Yucatán es, por excelencia, sinónimo de seguridad. A lo largo de los años, ha mantenido los mejores indicadores del país en percepción de tranquilidad y confianza institucional. Su capital, Mérida, es promovida como un oasis de armonía en medio de un país sacudido por la violencia. Sin embargo, un caso reciente ha sembrado dudas sobre si esta paz es tan sólida como parece.

En 2022 estalló una disputa legal y mediática por la posesión de dos joyas turísticas: los hoteles “Mayaland” y “The Lodge at Chichén Itzá”, ubicados a escasos metros de una de las maravillas del mundo.
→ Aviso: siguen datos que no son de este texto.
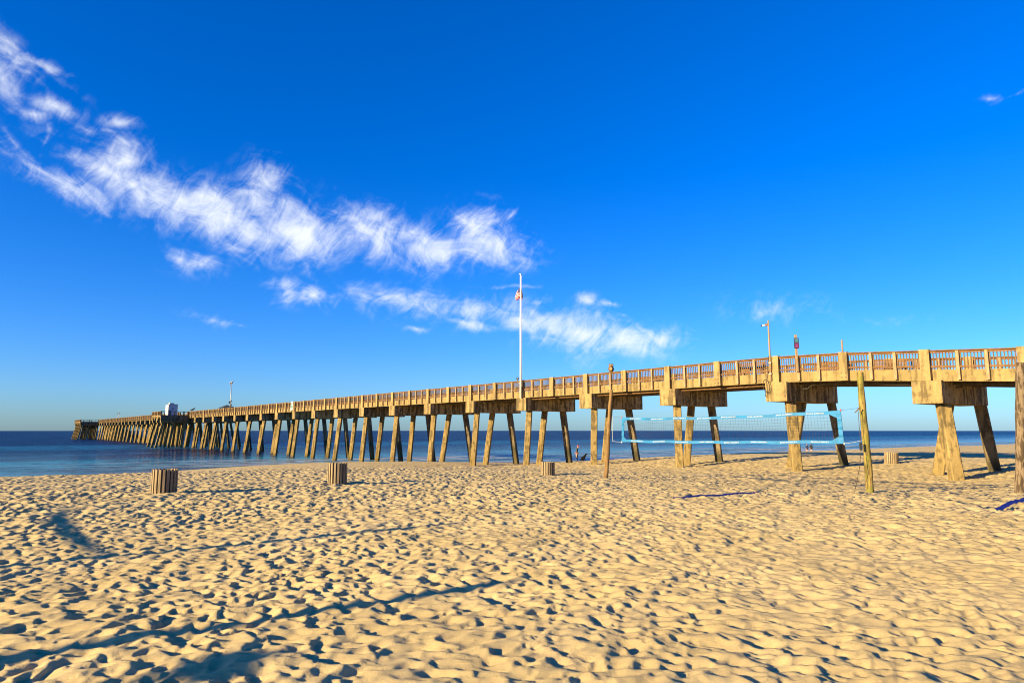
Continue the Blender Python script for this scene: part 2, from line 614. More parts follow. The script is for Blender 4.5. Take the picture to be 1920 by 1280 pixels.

El conflicto no solo involucró a empresarios locales y nacionales, sino que expuso fracturas profundas en los mecanismos de impartición de justicia, protección patrimonial y gobernanza en el estado.

La historia, bautizada en redes sociales como #CasoMayaland, no es solo un pleito por tierras o negocios: es una alerta. A través de testimonios, documentos legales y reportajes de investigación, se evidenció un sistema judicial que operó de manera opaca, favoreciendo intereses específicos y desprotegiendo a una parte históricamente ligada al desarrollo cultural y turístico de la región.

Uno de los elementos más alarmantes fue la rapidez con la que se ejecutaron ciertas resoluciones judiciales, contrastando con la lentitud y el desinterés mostrado ante otros casos ciudadanos. Esto ha generado un debate sobre la imparcialidad de los tribunales y sobre la capacidad de las autoridades para garantizar un estado de derecho parejo para todos.

La aparente calma de Yucatán comenzó a derrumbarse cuando actores políticos, económicos y judiciales se vieron señalados por su participación activa o su silencio cómplice. Lo que se presumía como un estado ejemplar en legalidad comenzó a parecerse, peligrosamente, a muchas otras entidades del país donde el poder se administra entre pocos y los derechos se negocian.

Durante el periodo en que se desarrollaron los hechos, el estado era gobernado por Mauricio Vila Dosal, del Partido Acción Nacional. Bajo su administración se promovió una imagen de estabilidad y paz institucional, pero la opacidad y permisividad judicial que rodearon este caso ocurrieron bajo su mandato. Hoy, con Joaquín Díaz Mena como gobernador, el silencio ha persistido: su administración ha optado por mantener el pacto de omisiones en torno al caso.

A esto se suma la dimensión simbólica del conflicto: la disputa ocurre a unos pasos de Chichén Itzá, ícono del México ancestral, emblema de la grandeza maya y patrimonio de la humanidad. Que el pleito involucre la apropiación de espacios tan significativos no solo afecta al turismo o la economía local: erosiona la confianza ciudadana en las instituciones y en la capacidad del estado para custodiar lo que le da sentido histórico y cultural.

Tampoco ha sido clara la postura del gobierno federal ante un conflicto que involucra patrimonio nacional. Si la Fiscalía General de la República, bajo control de Morena, decide no intervenir ni investigar, estará incurriendo en una complicidad silenciosa. La defensa del patrimonio y del estado de derecho no puede someterse a los intereses políticos del momento.

El caso Mayaland no ha terminado. Más bien, abrió una grieta. Y si algo enseñan las grietas es que hay que mirarlas con atención antes de que se conviertan en derrumbes. Yucatán sigue siendo un estado profundamente valioso, pero su perpetua paz, aquella que lo distinguía del resto, ya no puede darse por sentada.